In early 2024, Representative Darin LaHood introduced the Residence-Based Taxation for Americans Abroad Act(H.R.10468), a legislative proposal aiming to replace the United States’ system of citizenship-based taxation with a residence-based taxation model for Americans living abroad. The bill has drawn attention from expatriate communities and advocacy organizations – but so far, it remains stalled in Congress.
Unlike most countries, the U.S. uses a citizenship-based taxation (CBT) system, requiring all Americans — even those who live overseas — to file U.S. tax returns and potentially pay taxes on their worldwide income. Only Eritrea shares this approach.
While tax credits and exclusions like the Foreign Earned Income Exclusion help reduce double taxation, compliance costs and risks remain high. Many expats, including Accidental Americans, face costly reporting requirements and penalties — even when they owe no U.S. tax.
The residence-based taxation (RBT) proposal would change this system by taxing Americans based on where they live, rather than their nationality..
If passed, the Residence-Based Taxation for Americans Abroad Act would allow qualified expats to opt into a new system. According to the bill:
Foreign-source income would be excluded from U.S. taxation.
U.S.-sourced income (e.g., from investments or property in the U.S.) would remain taxable.
High-net-worth individuals (net worth above $13.61 million) would pay a one-time departure tax on global assets.
Long-term expats who have been tax compliant for five consecutive years could avoid the departure tax.
Applicants must certify full compliance under penalty of perjury.
The goal is to reduce the tax burden on Americans overseas while maintaining transparency and compliance standards.
As of mid-2025, the bill has not been included in any major legislation, including the high-profile “Big Beautiful Bill” (BBB). There are two main barriers:
The bill has no official cost estimate (or “score”) yet from the Joint Committee on Taxation (JCT) or Congressional Budget Office (CBO).
Some provisions risk violating the Byrd Rule, a Senate rule restricting what can be included in budget-related legislation.
Representative LaHood has signaled that the bill may be revisited in upcoming legislation, possibly a tax extender bill expected later in 2025. A JCT score is expected this summer and may influence potential revisions to the proposal, though the core principles are likely to remain.
Advocacy groups such as American Citizens Abroad (ACA) and Tax Fairness for Americans Abroad have praised the bill as a long-overdue step toward modernizing expat tax rules. They argue the bill would alleviate undue burdens on millions of U.S. citizens living abroad.

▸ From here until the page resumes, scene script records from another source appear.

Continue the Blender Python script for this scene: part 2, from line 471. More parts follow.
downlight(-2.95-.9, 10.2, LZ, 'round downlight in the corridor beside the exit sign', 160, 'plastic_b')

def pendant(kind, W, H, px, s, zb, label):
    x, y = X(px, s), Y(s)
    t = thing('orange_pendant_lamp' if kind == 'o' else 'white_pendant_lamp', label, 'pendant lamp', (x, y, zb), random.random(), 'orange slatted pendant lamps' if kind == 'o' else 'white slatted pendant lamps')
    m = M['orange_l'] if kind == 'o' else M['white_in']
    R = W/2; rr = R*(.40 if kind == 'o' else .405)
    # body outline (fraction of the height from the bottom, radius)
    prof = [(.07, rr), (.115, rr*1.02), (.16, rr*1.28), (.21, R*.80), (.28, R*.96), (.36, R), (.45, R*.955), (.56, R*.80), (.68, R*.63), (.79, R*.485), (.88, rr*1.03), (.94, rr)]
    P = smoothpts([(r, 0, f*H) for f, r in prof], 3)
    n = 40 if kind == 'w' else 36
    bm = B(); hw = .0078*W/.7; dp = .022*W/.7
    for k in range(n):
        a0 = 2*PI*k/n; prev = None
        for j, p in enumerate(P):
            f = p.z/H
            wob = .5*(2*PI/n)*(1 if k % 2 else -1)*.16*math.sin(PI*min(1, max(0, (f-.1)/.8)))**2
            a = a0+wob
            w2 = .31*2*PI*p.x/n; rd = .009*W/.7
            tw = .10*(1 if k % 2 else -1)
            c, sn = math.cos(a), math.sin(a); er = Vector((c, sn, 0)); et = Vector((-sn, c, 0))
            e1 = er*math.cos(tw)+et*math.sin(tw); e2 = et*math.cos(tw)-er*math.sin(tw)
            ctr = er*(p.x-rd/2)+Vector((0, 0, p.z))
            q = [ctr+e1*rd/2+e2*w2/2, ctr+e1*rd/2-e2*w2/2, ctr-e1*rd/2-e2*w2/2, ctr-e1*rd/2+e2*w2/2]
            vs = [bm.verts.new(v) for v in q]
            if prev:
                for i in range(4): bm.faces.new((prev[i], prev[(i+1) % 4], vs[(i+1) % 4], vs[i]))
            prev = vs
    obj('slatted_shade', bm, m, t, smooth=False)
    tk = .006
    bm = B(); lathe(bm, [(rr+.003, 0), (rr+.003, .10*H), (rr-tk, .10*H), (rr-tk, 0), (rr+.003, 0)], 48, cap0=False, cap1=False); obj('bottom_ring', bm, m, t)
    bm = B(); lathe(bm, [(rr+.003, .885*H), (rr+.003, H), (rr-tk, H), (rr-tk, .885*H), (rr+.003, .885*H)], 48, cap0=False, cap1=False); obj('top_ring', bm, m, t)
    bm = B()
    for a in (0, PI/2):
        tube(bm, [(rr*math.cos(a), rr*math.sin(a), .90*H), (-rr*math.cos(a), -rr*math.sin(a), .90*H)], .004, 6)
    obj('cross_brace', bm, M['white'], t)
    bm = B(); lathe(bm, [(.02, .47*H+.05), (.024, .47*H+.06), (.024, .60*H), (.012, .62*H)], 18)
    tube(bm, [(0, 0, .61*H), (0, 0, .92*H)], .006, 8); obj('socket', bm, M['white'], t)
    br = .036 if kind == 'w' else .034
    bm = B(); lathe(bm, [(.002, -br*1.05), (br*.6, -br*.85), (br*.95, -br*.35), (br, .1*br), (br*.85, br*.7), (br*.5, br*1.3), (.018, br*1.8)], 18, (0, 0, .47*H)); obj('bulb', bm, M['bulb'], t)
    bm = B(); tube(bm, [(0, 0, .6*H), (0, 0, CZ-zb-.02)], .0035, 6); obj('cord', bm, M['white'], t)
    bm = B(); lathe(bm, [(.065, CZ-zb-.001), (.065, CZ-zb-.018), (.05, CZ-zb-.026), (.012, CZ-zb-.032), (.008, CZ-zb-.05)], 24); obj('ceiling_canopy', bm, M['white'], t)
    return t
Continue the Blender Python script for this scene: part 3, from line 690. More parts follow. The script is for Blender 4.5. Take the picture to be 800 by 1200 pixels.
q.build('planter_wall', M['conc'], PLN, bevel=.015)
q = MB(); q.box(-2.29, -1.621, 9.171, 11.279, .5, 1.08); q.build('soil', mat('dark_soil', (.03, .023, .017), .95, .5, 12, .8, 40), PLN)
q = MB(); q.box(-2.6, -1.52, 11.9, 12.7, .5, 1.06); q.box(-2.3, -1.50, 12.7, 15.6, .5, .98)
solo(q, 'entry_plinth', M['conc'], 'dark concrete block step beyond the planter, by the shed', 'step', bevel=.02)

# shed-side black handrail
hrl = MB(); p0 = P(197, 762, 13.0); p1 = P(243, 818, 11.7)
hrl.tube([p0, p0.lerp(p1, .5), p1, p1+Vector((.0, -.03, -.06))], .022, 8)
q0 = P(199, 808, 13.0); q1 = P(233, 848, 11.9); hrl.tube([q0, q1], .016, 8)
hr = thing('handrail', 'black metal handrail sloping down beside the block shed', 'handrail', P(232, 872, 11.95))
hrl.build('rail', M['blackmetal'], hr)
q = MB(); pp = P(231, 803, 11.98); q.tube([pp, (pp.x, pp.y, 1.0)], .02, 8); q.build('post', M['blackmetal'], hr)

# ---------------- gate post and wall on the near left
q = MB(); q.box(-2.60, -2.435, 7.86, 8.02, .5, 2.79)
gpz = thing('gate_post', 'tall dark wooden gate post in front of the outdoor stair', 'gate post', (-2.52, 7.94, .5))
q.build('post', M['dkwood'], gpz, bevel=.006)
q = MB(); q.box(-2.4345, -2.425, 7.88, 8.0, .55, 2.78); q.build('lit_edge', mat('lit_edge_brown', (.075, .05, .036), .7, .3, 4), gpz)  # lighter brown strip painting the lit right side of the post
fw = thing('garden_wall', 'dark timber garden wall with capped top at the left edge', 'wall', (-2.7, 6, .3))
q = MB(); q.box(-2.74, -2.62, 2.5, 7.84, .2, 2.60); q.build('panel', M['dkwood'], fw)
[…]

However, the bill faces opposition and skepticism. Critics warn that it could open the door to tax avoidance, especially among wealthy Americans who might shift assets overseas. Others express concern about the impact on IRS revenueand argue the bill may appear to benefit the wealthy more than middle- or lower-income expats.
As an advocacy organization for Americans required to file U.S. tax returns, Americans Overseas recognizes the potential benefits of tax reform for millions of expatriates. However, the group remains cautious about the details of the proposed bill and its long-term implications. In previous years, several attempts have been made to ease the burdens on Americans abroad. Americans Overseas welcomes these developments, but to truly speak of progress, we need more information about the feasibility and conditions. We don’t want to give people false hope.

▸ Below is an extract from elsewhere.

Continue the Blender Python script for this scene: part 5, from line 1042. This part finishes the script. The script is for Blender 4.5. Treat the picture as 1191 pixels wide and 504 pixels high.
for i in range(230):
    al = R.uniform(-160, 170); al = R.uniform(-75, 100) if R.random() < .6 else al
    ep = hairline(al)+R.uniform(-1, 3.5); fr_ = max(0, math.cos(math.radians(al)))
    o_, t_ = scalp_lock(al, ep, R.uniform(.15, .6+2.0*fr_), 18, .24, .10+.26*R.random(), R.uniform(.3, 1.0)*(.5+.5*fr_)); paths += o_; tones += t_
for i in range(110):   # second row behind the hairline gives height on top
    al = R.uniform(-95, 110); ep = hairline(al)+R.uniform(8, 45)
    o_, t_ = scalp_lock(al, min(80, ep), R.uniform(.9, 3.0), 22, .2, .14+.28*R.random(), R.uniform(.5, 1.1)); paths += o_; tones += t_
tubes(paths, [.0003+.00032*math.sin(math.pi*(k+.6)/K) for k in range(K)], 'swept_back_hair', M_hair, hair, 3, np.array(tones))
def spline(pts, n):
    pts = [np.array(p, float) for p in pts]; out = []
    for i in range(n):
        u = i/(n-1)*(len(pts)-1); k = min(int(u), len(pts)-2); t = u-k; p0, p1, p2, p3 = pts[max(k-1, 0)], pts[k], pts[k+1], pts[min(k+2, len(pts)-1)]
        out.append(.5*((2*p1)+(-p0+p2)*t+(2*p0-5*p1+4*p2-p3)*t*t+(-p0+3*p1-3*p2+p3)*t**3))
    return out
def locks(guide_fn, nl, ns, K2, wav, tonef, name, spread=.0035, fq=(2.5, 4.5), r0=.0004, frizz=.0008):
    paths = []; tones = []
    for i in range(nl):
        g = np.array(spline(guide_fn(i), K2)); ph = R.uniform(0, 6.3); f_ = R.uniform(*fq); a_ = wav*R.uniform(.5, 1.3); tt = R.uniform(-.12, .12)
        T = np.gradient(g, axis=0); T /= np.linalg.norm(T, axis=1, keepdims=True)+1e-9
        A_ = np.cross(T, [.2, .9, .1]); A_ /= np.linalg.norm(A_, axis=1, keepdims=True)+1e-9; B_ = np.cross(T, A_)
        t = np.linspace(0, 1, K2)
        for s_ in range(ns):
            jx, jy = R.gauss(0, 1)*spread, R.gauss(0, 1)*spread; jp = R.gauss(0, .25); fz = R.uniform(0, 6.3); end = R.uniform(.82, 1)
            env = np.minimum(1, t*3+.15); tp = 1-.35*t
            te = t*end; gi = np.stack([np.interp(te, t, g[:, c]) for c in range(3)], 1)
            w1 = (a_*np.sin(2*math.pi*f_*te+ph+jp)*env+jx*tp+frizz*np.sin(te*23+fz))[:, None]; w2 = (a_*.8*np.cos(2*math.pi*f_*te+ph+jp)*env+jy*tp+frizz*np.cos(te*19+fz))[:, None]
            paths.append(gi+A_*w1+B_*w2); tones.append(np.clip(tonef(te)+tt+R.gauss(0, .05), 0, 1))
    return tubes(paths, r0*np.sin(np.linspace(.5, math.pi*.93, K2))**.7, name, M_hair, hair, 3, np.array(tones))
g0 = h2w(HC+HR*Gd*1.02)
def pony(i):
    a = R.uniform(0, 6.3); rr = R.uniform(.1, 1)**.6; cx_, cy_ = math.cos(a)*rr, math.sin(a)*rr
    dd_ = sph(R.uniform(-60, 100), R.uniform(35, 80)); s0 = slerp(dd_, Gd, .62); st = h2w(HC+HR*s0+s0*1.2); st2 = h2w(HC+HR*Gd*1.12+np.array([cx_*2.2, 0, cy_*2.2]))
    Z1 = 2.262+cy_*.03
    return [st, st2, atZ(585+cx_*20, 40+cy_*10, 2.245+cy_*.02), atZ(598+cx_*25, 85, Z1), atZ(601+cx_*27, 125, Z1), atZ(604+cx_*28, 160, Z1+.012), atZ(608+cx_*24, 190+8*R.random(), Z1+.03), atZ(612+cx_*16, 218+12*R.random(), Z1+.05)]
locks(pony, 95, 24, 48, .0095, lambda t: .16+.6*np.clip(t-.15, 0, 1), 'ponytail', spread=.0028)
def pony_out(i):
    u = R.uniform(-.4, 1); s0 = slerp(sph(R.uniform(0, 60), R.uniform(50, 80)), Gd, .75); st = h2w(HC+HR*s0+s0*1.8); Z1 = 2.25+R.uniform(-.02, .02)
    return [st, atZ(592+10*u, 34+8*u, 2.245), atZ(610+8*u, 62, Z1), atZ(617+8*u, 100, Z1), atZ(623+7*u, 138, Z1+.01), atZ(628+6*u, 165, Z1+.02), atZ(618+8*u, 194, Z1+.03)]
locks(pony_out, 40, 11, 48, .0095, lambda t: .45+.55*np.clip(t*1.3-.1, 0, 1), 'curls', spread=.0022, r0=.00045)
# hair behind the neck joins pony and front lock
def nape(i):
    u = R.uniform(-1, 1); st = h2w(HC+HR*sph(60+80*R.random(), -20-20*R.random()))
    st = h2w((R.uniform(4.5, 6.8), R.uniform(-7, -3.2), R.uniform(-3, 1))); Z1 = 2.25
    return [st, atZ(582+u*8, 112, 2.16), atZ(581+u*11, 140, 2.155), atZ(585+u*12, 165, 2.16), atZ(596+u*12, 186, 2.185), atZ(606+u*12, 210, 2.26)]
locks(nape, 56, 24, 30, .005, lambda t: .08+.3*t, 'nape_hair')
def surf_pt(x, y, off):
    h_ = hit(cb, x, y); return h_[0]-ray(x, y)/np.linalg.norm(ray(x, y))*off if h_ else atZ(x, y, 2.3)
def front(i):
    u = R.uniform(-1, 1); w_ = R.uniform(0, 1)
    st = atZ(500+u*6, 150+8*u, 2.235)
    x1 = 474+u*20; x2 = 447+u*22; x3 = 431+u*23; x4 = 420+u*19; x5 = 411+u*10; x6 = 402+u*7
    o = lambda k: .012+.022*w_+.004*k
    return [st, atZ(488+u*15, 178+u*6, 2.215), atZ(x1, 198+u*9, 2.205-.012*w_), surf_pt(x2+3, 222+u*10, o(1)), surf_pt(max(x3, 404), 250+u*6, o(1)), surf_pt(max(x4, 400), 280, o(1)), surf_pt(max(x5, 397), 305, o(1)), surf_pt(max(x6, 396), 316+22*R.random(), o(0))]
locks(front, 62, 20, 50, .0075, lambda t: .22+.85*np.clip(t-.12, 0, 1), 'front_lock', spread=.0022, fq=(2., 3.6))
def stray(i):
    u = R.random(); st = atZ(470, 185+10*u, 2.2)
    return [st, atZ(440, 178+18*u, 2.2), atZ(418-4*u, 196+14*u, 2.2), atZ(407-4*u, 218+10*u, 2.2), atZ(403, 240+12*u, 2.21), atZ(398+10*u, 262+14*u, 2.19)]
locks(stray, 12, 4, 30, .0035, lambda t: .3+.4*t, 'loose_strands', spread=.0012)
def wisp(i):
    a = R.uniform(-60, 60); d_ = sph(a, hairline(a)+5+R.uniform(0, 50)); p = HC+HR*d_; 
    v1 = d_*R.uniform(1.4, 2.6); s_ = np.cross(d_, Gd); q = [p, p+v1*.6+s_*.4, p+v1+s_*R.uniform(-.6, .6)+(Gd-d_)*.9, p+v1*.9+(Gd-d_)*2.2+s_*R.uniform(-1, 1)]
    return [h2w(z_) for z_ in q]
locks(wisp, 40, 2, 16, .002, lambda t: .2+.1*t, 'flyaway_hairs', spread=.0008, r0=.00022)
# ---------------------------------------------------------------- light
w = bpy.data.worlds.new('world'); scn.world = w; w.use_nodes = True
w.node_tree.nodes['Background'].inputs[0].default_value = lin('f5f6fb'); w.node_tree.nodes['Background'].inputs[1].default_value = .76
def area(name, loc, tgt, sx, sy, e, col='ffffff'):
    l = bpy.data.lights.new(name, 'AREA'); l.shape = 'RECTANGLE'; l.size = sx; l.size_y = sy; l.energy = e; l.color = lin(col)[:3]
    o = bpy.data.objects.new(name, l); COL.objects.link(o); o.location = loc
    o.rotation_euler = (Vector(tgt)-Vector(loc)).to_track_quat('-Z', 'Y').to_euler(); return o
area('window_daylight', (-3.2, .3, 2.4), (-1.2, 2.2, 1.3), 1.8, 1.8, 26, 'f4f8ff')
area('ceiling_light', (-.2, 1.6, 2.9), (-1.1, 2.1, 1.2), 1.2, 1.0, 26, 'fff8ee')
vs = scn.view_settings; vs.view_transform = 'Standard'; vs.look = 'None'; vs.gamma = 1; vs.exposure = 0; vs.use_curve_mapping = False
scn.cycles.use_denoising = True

One thing is clear: in all the proposals, the U.S. is seeking transparency and information, and if you want to qualify for relief, you must, perhaps logically, you have to be tax compliant.
Americans Overseas continues to advocate for fair and achievable reforms that address the needs of expatriates without creating undue economic consequences. In the meantime, the organization urges Americans living abroad to remain compliant with existing laws and regulations, as any future reforms would likely require adherence to current rules as a condition for participation.